Quantum and the Future of Encryption

Earlier this year, Samsung started testing quantum-safe encryption within Knox Vault, bringing new cryptography from research labs into everyday devices. Quantum systems operate based on probabilities rather than fixed states, which enables them to solve specific problems much faster than classical computers found in our devices.

Modern encryption is designed to be difficult to reverse. Your device encrypts data with a key, and the protection relies on the fact that reversing this process would require an impractical amount of computing power.

Here are some numbers to comprehend:

• RSA-2048: Currently, breaking a 2048-bit RSA key on a classical computer would take longer than 13.8 billion years. The "lock" involves multiplying two large secret prime numbers, and breaking it means figuring out which two numbers were multiplied. A powerful, fault-tolerant quantum computer using Shor's algorithm could do this in hours.

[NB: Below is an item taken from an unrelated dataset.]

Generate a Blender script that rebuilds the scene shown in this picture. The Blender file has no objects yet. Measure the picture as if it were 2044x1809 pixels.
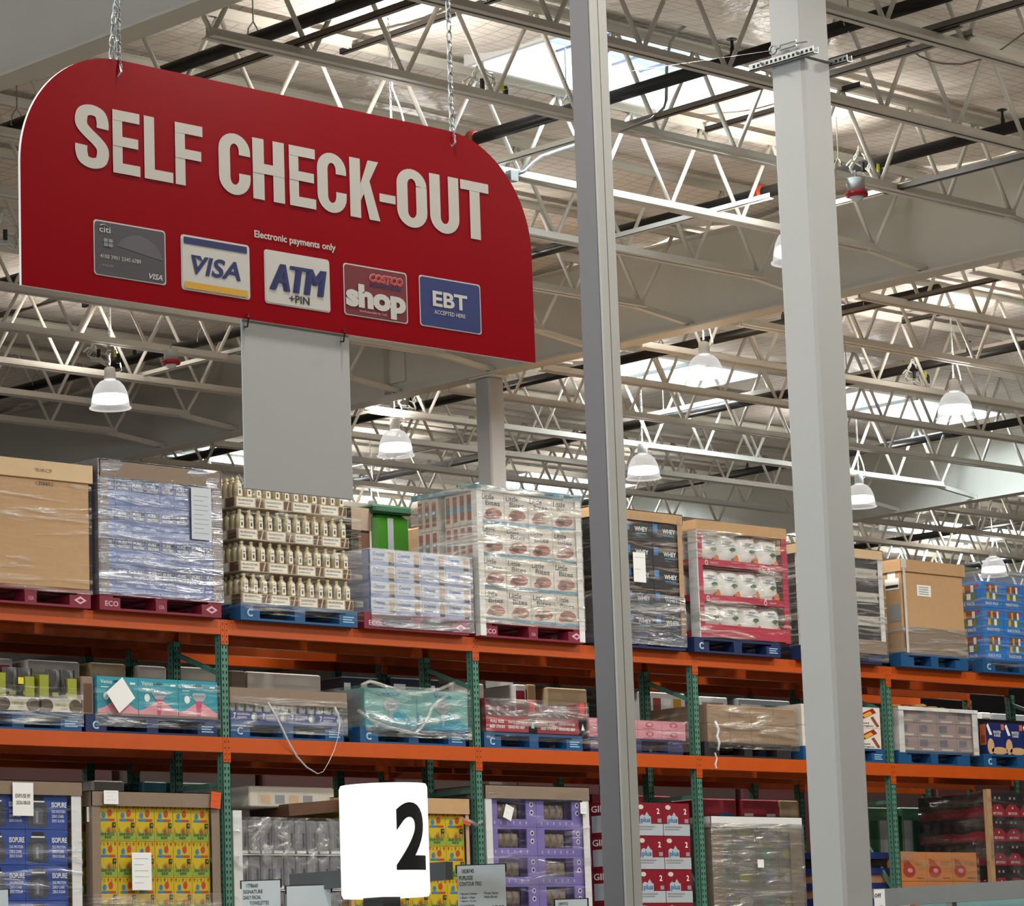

• ECC-256 (Bitcoin's secp256k1): Here, the "lock" is a one-way process from a secret number to a public key on a curve. Reverse-engineering it on a classical computer would also take longer than 13.8 billion years. However, with enough quantum power and Shor's algorithm, the same reversal could take days.

We're not there yet. Current devices have thousands to a few million noisier qubits without the necessary error correction. What's problematic is that attackers can store encrypted data today and decrypt it later once the technology advances.

Phones contain private keys for banking, identity, wallets, and other personal data. Moving those keys and sessions to quantum-safe algorithms on the device ensures they remain protected, even if someone records the traffic now and attempts to unlock it later.